По поводу собравшегося в это время на Урале съезда членов разогнанного большевиками Учредительного собрания, состоявшего в большинстве из эсеров и занимавшего позиции социалистической демократии и интернационализма, в резолюции говорилось: «Партия не признает государственно-правового характера за съездом членов Учредительного собрания, и самый созыв Учредительного собрания данного состава считает вредным и недопустимым».
Впоследствии, говоря о своей роли в организации колчаковского переворота на партийной конференции в мае 1919 года, лидер омских кадетов А. Клафтон с гордостью заявил: «Мы стали партией государственного переворота… и приняли на себя всю политическую ответственность». [41] Сибирские кадетские вожаки – В. Пепеляев, В. Жардецкий, Н. Устрялов, А. Клафтон – стали трубадурами диктатуры.
41
Сибирская речь. 1919, 22 мая.
Но кто мог претендовать в тот период на роль диктатора? Наиболее популярные вожди старой русской армии – генералы М.В. Алексеев и Л.Г. Корнилов – уже ушли из жизни (да Алексеев и не мог бы реально играть роль диктатора по свойствам своего мягкого характера). Колчак создал себе имя еще до революции как выдающийся флотоводец, а в 1917 году всю Россию облетела история с его выброшенным в море кортиком. Его мужеством восхищались. А за время заграничной поездки он успел приобрести уважение английских и американских военных и дипломатов, а позиция последних имела несомненное значение, поскольку кадеты и другие крайние антисоветские политические силы в России неизменно поддерживали с ними связи.

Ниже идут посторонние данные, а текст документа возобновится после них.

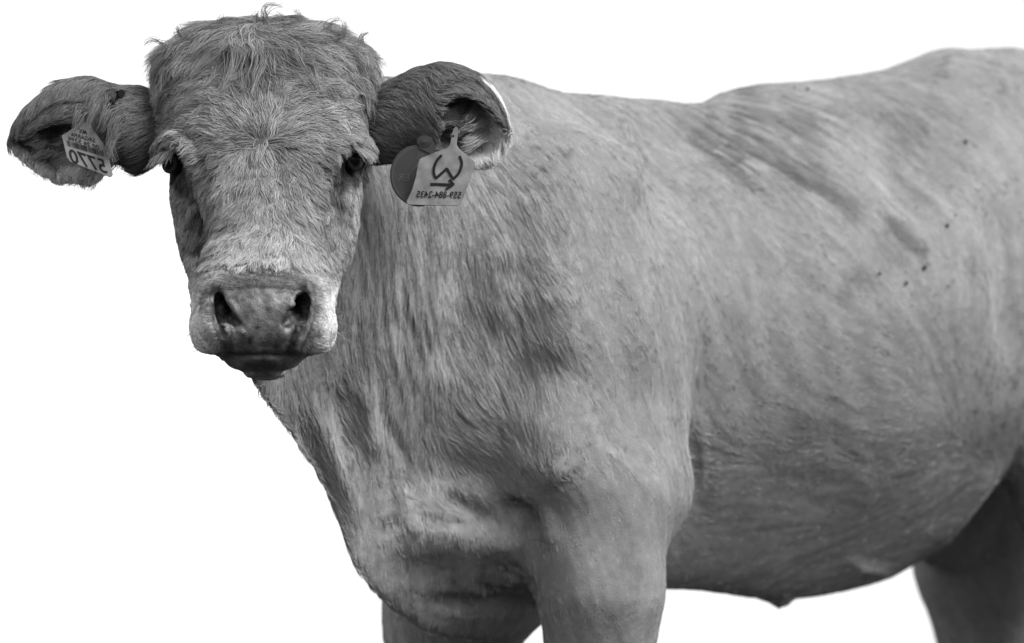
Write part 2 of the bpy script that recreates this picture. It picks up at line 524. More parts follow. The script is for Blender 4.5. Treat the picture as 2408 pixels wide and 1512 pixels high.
BODY_LINES = [   # points, width, millimetres
    ([(1385, 235), (1440, 280), (1480, 370), (1492, 500)], 38, 11), ([(1450, 235), (1520, 320), (1550, 470), (1535, 640)], 40, -9),
    ([(1480, 480), (1500, 640), (1520, 820), (1545, 960)], 42, 14),
    ([(1536, 650), (1552, 800), (1572, 940), (1608, 1020), (1636, 1110), (1640, 1190), (1600, 1290)], 30, -5),
    ([(1400, 1040), (1460, 1085), (1520, 1135), (1568, 1192)], 22, 3), ([(1450, 1040), (1510, 1085), (1570, 1140)], 26, -3),
    ([(1170, 1180), (1225, 1198), (1252, 1225), (1262, 1270)], 17, -19), ([(1268, 1190), (1290, 1240), (1310, 1300)], 22, 7),
    ([(1010, 1145), (1080, 1180), (1130, 1208), (1190, 1230)], 20, -9),
    ([(905, 980), (935, 1030), (955, 1080), (960, 1150), (967, 1195)], 15, -4.5), ([(967, 1206), (1010, 1224), (1080, 1234), (1150, 1228)], 16, -5),
    ([(930, 1060), (935, 1140), (942, 1200)], 16, 3), ([(942, 1208), (915, 1238), (898, 1275)], 15, -4), ([(955, 1220), (990, 1255)], 16, 2),
    ([(1165, 1327), (1215, 1365), (1262, 1394)], 9, -8), ([(1197, 1322), (1232, 1352), (1262, 1380)], 8, -7), ([(1138, 1385), (1200, 1392), (1262, 1396)], 9, -8), ([(1120, 1372), (1160, 1392), (1215, 1404)], 9, -6), ([(1180, 1345), (1225, 1378)], 7, 4),
    ([(1000, 1412), (1100, 1425), (1200, 1420), (1280, 1412)], 18, -12),
    ([(1215, 590), (1228, 700), (1250, 810)], 44, -4), ([(1150, 540), (1176, 680), (1172, 800)], 42, 8), ([(1060, 560), (1072, 740), (1062, 900)], 48, -9),
    ([(1300, 640), (1320, 760), (1310, 880)], 60, 9), ([(1290, 1090), (1330, 1130)], 40, 8), ([(1150, 1010), (1230, 1040), (1280, 1060)], 40, -4),
    ([(705, 900), (760, 1020), (800, 1120), (850, 1250)], 22, 7), ([(780, 890), (812, 1000), (845, 1090)], 26, -6), ([(845, 860), (862, 980), (885, 1100)], 22, 8),
    ([(660, 930), (720, 1040), (770, 1140), (805, 1270)], 18, -4),
    ([(2150, 1325), (2230, 1250), (2310, 1150), (2405, 1055)], 20, 8),
    ([(2130, 165), (2230, 165), (2320, 195), (2430, 255)], 36, 22), ([(2220, 122), (2330, 140), (2430, 190)], 24, -20),
    ([(1985, 1322), (2050, 1345), (2110, 1352)], 14, 3), ([(1655, 985), (1657, 1080), (1652, 1172)], 8, 1.2), ([(2330, 420), (2372, 620), (2385, 900)], 45, -18), ([(2290, 420), (2320, 640), (2345, 940)], 50, 3),
]
BODY_BLOBS = [(1055, 1265, 85, 45, 4), (1175, 1278, 60, 35, 7), (2180, 330, 130, 150, -18), (1620, 330, 120, 70, -10), (1760, 700, 200, 300, 6), (1080, 1110, 90, 45, -8), (1350, 1300, 60, 70, 5), (1470, 1330, 60, 80, -4), (2130, 250, 200, 40, 6), (1640, 900, 40, 150, -6), (1000, 1340, 60, 40, -6)]
disp = np.zeros(len(V))
bm = (~is_ear & ~is_head) * front
for pts, w, mm in BODY_LINES:
    disp += bm * mm * 1.35e-3 * stroke(PX, PY, pts, w)
for x, y, rx, ry, mm in BODY_BLOBS:
    disp += bm * mm * 1.5e-3 * np.exp(-((PX - x) / rx) ** 2 - ((PY - y) / ry) ** 2)
# hanging skin folds of the turned neck
win = np.exp(-(np.clip(np.abs(PX - 945) - 60, 0, None) / 40) ** 2) * np.exp(-(np.clip(np.abs(PY - 720) - 200, 0, None) / 90) ** 2)
wob = vnoise(V * 14, 5) * 14
disp += bm * win *   .0010 * (1 + .8 * vnoise(V * 20, 6)) * np.sin(2 * np.pi * (PX - .05 * (PY - 700) + 2.2 * wob) / 27)
# faint ribs
rib = np.exp(-((PX - 1850) / 200) ** 2 - ((PY - 700) / 300) ** 2)
disp += bm * rib * .002 * np.sin(2 * np.pi * (PX - .25 * (PY - 700)) / 95)
disp += bm * .0014 * fbm(V * np.array([11, 11, 7]), 3)

HEAD_LINES = [  # mirrored about the face's mid line: offsets from column 614
    ([(-212, 296), (-150, 326), (-122, 372), (-110, 420), (-112, 470)], 12, -3.5), ([(-215, 322), (-165, 345), (-138, 390)], 22, 5),
    ([(-195, 420), (-165, 450), (-140, 500)], 14, -5), ([(-205, 430), (-185, 470)], 8, -4), ([(-178, 430), (-160, 470)], 7, 3),
    ([(-150, 560), (-165, 640)], 20, -4),
    ([(-102, 668), (-105, 705), (-103, 738), (-97, 766), (-86, 795), (-74, 824)], 8, -7), ([(-132, 680), (-136, 740), (-120, 800)], 18, 4),
    ([(-62, 790), (-40, 775)], 14, 5), ([(-94, 686), (-70, 722), (-56, 750)], 6, 4),
    ([(0, 690), (0, 800)], 14, -1.0), ([(0, 836), (0, 874)], 8, -2.5),
]
HX = HPX - np.interp(HPY, (0, 900), (611, 620))
for pts, w, mm in HEAD_LINES:
    disp += is_head * front * mm * 1e-3 * stroke(-np.abs(HX), HPY, pts, w)
disp += is_head * front * .0009 * fbm(V * 45, 9)
disp += is_head * front * .0006 * fbm(V * 150, 13) * ((np.abs(HX) < 95) & (HPY > 670) & (HPY < 830))
V = V + N * disp[:, None]
for _ in range(1):
    V = V + 0.3 * lap(V)
N = normals()
PX, PY = proj(V)
front = np.clip((-N[:, 1] + .25) / .4, 0, 1)

sm = lambda a, b, x: (lambda t: t * t * (3 - 2 * t))(np.clip((x - a) / (b - a), 0, 1))
def norm(a):
    return a / np.maximum(np.linalg.norm(a, axis=1), 1e-9)[:, None]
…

По дороге В. Пепеляев встретился с Р. Гайдой и имел разговор на ту же тему, называя Колчака кандидатом в диктаторы. По словам Пепеляева, ему удалось убедить в этом самоуверенного чеха, и в заключение тот ему пообещал: «Чехов мне удастся убедить». Поскольку чехословацкий корпус представлял в те месяцы серьезную и сплоченную вооруженную силу, его позиция была немаловажной. Сразу оговоримся, что «убедить» чехов до конца Гайде так и не удалось – основная масса их была настроена демократически. Тем не менее его влияние на них – наряду с воздействием эмиссаров Антанты – способствовало тому, что они по крайней мере сохранили в той обстановке нейтралитет.